Мастер переводит жизнь, да и весь мир в иную плоскость - плоскость духовного бытия. Само размывание границ обыденности, ее распластывание в пространстве и времени в конечном счете ведет к сердцевине, к началу всех вещей, оно обращается в абсолютную пустоту - идеал философской и эстетической традиции Китая. Не случайно даос Чжуан-цзы говорил, что облик учителя "темен и пуст, хоть целый день гляди - не углядишь, слушай - не услышишь, дотрагивайся - не дотронешься", то есть фактически он повторяет все характерные черты Дао.
Не случайно мастеров сравнивали с темным или сокровенным зеркалом (сюаньцзин) - предметом ранней культовой практики даосов, которое представляло собой отполированную круглую металлическую пластину.
Зеркало объективно отражает события, но в то же время не меняется, вечно оставаясь самим собой. Более того, человек, глядя в зеркало, видит не зеркало, а свое отражение в нем, и не замечает самой зеркальной поверхности. Действительно, мастер - это "сокровенное зеркало", он находится в ином измерении и живет жизнью космической, вселенской.
Здесь проявляется особое отношение к акту творчества, характерное для Китая. Для западного художника, поэта, философа акт творчества может состояться лишь тогда, когда его произведение выставлено на публику, прочитано, увидено, оценено людьми. Для китайского же мастера важен не результат, но сам процесс, ибо это всегда путь самосовершенствования. Творческий акт совершается прежде всего для себя, для собственной души, и в нем мы всегда единимся с учителями высокой древности. Прекрасная каллиграфия, великолепный художественный свиток не обязательно должны быть выставлены напоказ. Приведем слова блестящего эстета и художника V века Цзун Биня, описывающего смысл художественного творчества: "Мудрецы и благородные мужи древности возвращаются к жизни в моем воображении, и все интересные вещи сходятся вместе в моем духе и моих мыслях. Что я еще должен делать?
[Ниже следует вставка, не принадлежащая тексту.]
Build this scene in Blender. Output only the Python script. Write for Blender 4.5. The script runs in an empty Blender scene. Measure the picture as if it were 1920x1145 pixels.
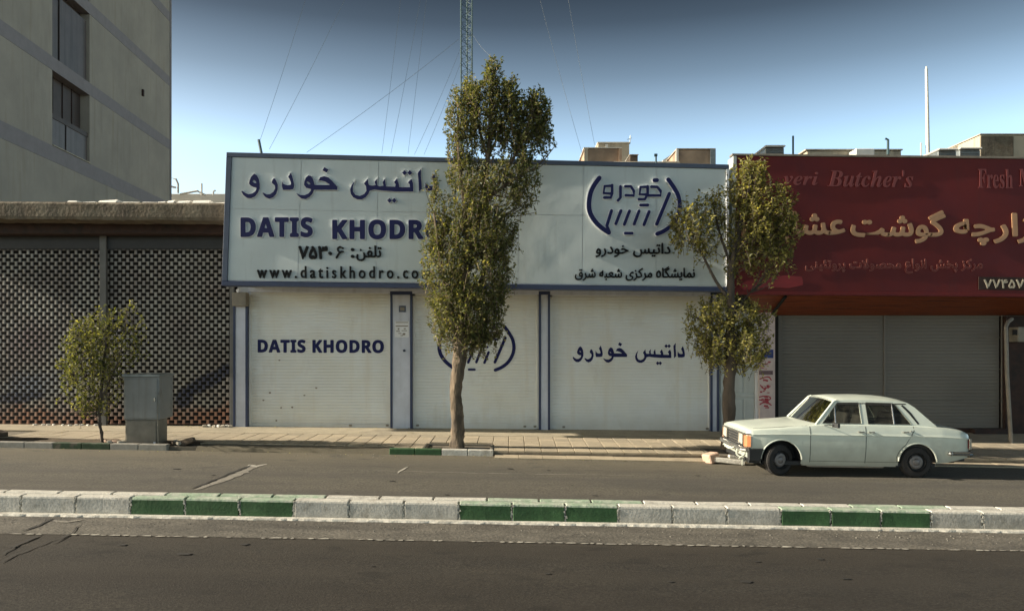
import bpy, bmesh, math, random
from mathutils import Vector, Matrix
R = math.radians
rnd = random.Random(7)
# ------------------------------------------------------------------ camera, sky, sun, exposure
sc = bpy.context.scene
C = sc.collection
F = 1400.0; HC = 2.42
cam = bpy.data.cameras.new('camera'); co = bpy.data.objects.new('camera', cam); C.objects.link(co)
co.location = (0, 0, HC); co.rotation_euler = (R(90), 0, 0)
cam.sensor_width = 36; cam.lens = 36 * F / 1920
cam.shift_y = 67.5 / 1920
cam.clip_start = 0.05; cam.clip_end = 2000
sc.camera = co
SUN_EL, SUN_AZ = 24.0, 2.0      # azimuth: degrees in front of the facade line, light comes from the left
w = bpy.data.worlds.new('World'); sc.world = w; w.use_nodes = True
nt = w.node_tree; nt.nodes.clear()
sky = nt.nodes.new('ShaderNodeTexSky'); sky.sky_type = 'NISHITA'; sky.sun_disc = False
sky.sun_elevation = R(SUN_EL); sky.sun_rotation = R(-90 - SUN_AZ)
sky.air_density = 1.0; sky.dust_density = 1.7; sky.ozone_density = 1.0
tc = nt.nodes.new('ShaderNodeTexCoord'); sp = nt.nodes.new('ShaderNodeSeparateXYZ')
rp = nt.nodes.new('ShaderNodeValToRGB'); mx = nt.nodes.new('ShaderNodeMix'); mx.data_type = 'RGBA'; mx.blend_type = 'MULTIPLY'
mx.inputs[0].default_value = 1
bg = nt.nodes.new('ShaderNodeBackground'); out = nt.nodes.new('ShaderNodeOutputWorld')
nt.links.new(tc.outputs['Generated'], sp.inputs[0]); nt.links.new(sp.outputs[2], rp.inputs[0])
nt.links.new(sky.outputs[0], mx.inputs[6]); nt.links.new(rp.outputs[0], mx.inputs[7])
nt.links.new(mx.outputs[2], bg.inputs[0]); nt.links.new(bg.outputs[0], out.inputs[0])
bg.inputs[1].default_value = 0.15
cr = rp.color_ramp
cr.elements[0].position = 0.24; cr.elements[0].color = (1.02, 1.05, 1.02, 1)
cr.elements[1].position = 0.46; cr.elements[1].color = (0.045, 0.044, 0.041, 1)
for p_, c_ in ((0.28, (0.80, 0.79, 0.74, 1)), (0.33, (0.47, 0.46, 0.42, 1)), (0.39, (0.19, 0.185, 0.17, 1))):
    e = cr.elements.new(p_); e.color = c_
sun = bpy.data.lights.new('sun', 'SUN'); so = bpy.data.objects.new('sun', sun); C.objects.link(so)
sun.energy = 5.0; sun.angle = R(0.6); sun.color = (1.0, 0.90, 0.74)
tosun = Vector((-math.cos(R(SUN_EL)) * math.cos(R(SUN_AZ)), -math.cos(R(SUN_EL)) * math.sin(R(SUN_AZ)), math.sin(R(SUN_EL))))
so.rotation_euler = tosun.to_track_quat('Z', 'Y').to_euler(); so.location = (-30, -5, 20)
sc.view_settings.view_transform = 'Standard'; sc.view_settings.look = 'None'
sc.view_settings.gamma = 1; sc.view_settings.exposure = 1.0
try: sc.view_settings.use_curve_mapping = False
except Exception: pass

# ------------------------------------------------------------------ helpers
def W(px, py, D):                       # a point of the photograph at distance D
    return Vector(((px - 960) * D / F, D, HC + (640 - py) * D / F))
def WX(px, D): return (px - 960) * D / F
def WZ(py, D): return HC + (640 - py) * D / F
SL = 0.0172
def gz(x): return -SL * x               # the street falls gently to the right
KD, WD = 15.8, 19.3                     # kerb line, shop front
def swz(x, y):                          # top of the footway
    t = (y - KD) / (WD - KD)
    return (gz(x) + 0.11) * (1 - t) + (0.165 - 0.0093 * x) * t

def tag(o, label=None, cat=None, group=None, kind=None):
    if label: o['label'] = label
    if cat: o['category'] = cat
    if group: o['group'] = group
    if kind: o['kind'] = kind
    return o
def empty(name, loc=(0, 0, 0), label=None, cat=None, group=None, kind=None, rot=(0, 0, 0)):
    o = bpy.data.objects.new(name, None); C.objects.link(o); o.location = loc; o.rotation_euler = rot
    o.empty_display_size = 0.2
    return tag(o, label, cat, group, kind)

LOCAL = [False]                         # True while a thing is built in its own coordinates
def world_of(o):
    return (world_of(o.parent) @ o.matrix_parent_inverse @ o.matrix_basis) if o.parent else o.matrix_basis.copy()
class MB:
    def __init__(s): s.v = []; s.f = []; s.m = []
    def poly(s, pts, m=0):
        n = len(s.v); s.v += [tuple(p) for p in pts]; s.f.append(tuple(range(n, n + len(pts)))); s.m.append(m)
    def hexa(s, p, m=0):                # 8 corners: bottom 4 ccw, top 4 ccw
        n = len(s.v); s.v += [tuple(q) for q in p]
        for f in ((0, 3, 2, 1), (4, 5, 6, 7), (0, 1, 5, 4), (1, 2, 6, 5), (2, 3, 7, 6), (3, 0, 4, 7)):
            s.f.append(tuple(n + i for i in f)); s.m.append(m)
    def box(s, x0, x1, y0, y1, z0, z1, m=0, sl0=0.0, sl1=None):  # sl: bottom / top slope along x
        if sl1 is None: sl1 = sl0
        xs = 0.0
        g = lambda x, y, z, k: (x, y, z + k * (x - x0))
        s.hexa([g(x0, y0, z0, sl0), g(x1, y0, z0, sl0), g(x1, y1, z0, sl0), g(x0, y1, z0, sl0),
                g(x0, y0, z1, sl1), g(x1, y0, z1, sl1), g(x1, y1, z1, sl1), g(x0, y1, z1, sl1)], m)
    def obox(s, c, sx, sy, sz, rot=None, m=0):
        c = Vector(c); M = rot if rot is not None else Matrix.Identity(3)
        p = []
        for z in (-.5, .5):
            for x, y in ((-.5, -.5), (.5, -.5), (.5, .5), (-.5, .5)):
                p.append(c + M @ Vector((x * sx, y * sy, z * sz)))
        s.hexa(p, m)
    def tube(s, pts, rad, n=8, cap=True, m=0):
        pts = [Vector(p) for p in pts]
        if not hasattr(rad, '__len__'): rad = [rad] * len(pts)
        b = len(s.v)
        prev = None
        for i, p in enumerate(pts):
            d = (pts[min(i + 1, len(pts) - 1)] - pts[max(i - 1, 0)]).normalized()
            if prev is None:
                a = d.orthogonal().normalized()
            else:
                a = (prev - d * prev.dot(d)).normalized()
            prev = a; c = d.cross(a)
            for k in range(n):
                t = 2 * math.pi * k / n
                s.v.append(tuple(p + (a * math.cos(t) + c * math.sin(t)) * rad[i]))
        for i in range(len(pts) - 1):
            for k in range(n):
                k2 = (k + 1) % n
                s.f.append((b + i * n + k, b + i * n + k2, b + (i + 1) * n + k2, b + (i + 1) * n + k)); s.m.append(m)
        if cap:
            s.f.append(tuple(b + k for k in reversed(range(n)))); s.m.append(m)
            e = b + (len(pts) - 1) * n
            s.f.append(tuple(e + k for k in range(n))); s.m.append(m)
    def lathe(s, prof, c=(0, 0, 0), axis='y', n=32, m=0):       # prof: (offset along axis, radius)
        b = len(s.v)
        for a, r in prof:
            for k in range(n):
                t = 2 * math.pi * k / n
                if axis == 'y': s.v.append((c[0] + r * math.cos(t), c[1] + a, c[2] + r * math.sin(t)))
                else: s.v.append((c[0] + r * math.cos(t), c[1] + r * math.sin(t), c[2] + a))
        for i in range(len(prof) - 1):
            for k in range(n):
                k2 = (k + 1) % n
                s.f.append((b + i * n + k, b + i * n + k2, b + (i + 1) * n + k2, b + (i + 1) * n + k)); s.m.append(m)
    def grid(s, P, m=0):                # P[i][j] points
        b = len(s.v); nj = len(P[0])
        for row in P: s.v += [tuple(q) for q in row]
        for i in range(len(P) - 1):
            for j in range(nj - 1):
                s.f.append((b + i * nj + j, b + (i + 1) * nj + j, b + (i + 1) * nj + j + 1, b + i * nj + j + 1)); s.m.append(m)
    def build(s, name, mats, parent=None, smooth=False, bevel=0, kind=None, recalc=False, seg=1):
        me = bpy.data.meshes.new(name); me.from_pydata(s.v, [], s.f)
        if not isinstance(mats, (list, tuple)): mats = [mats]
        for q in mats: me.materials.append(q)
        if len(mats) > 1: me.polygons.foreach_set('material_index', s.m)
        if recalc:
            bm = bmesh.new(); bm.from_mesh(me); bmesh.ops.remove_doubles(bm, verts=bm.verts, dist=1e-5)
            bmesh.ops.recalc_face_normals(bm, faces=bm.faces); bm.to_mesh(me); bm.free()
        if smooth:
            me.polygons.foreach_set('use_smooth', [True] * len(me.polygons))
        me.update()
        o = bpy.data.objects.new(name, me); C.objects.link(o)
        if parent:
            o.parent = parent
            if not LOCAL[0]: o.matrix_parent_inverse = world_of(parent).inverted()
        if bevel:
            b = o.modifiers.new('bevel', 'BEVEL'); b.width = bevel; b.segments = seg; b.limit_method = 'ANGLE'; b.angle_limit = R(40)
        if smooth and not bevel:
            try: me.set_sharp_from_angle(angle=R(38))
            except Exception: pass
        if kind: o['kind'] = kind
        return o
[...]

Я оттачиваю свой разум - вот и все.
Что же может быть более важного, чем оттачивать свой разум?"
Только так - "оттачивать свой разум". В китайских текстах зачастую употребляется более точное слово - "полировать", обрабатывать, подобно полировке, поверхности зеркала, дабы оно естественнее отражало реальность, причем не только реальность внешнюю, природно-телесную, но и внутреннюю, скрытую. В этом и есть высший смысл творчества. Момент самовыражения должен быть ускользающе-стремителен, и именно в этой мимолетности, неуловимости состоит высшая ценность мастерства. Оно ускользает снаружи, но остается в вечности, в духовном пространстве бытия.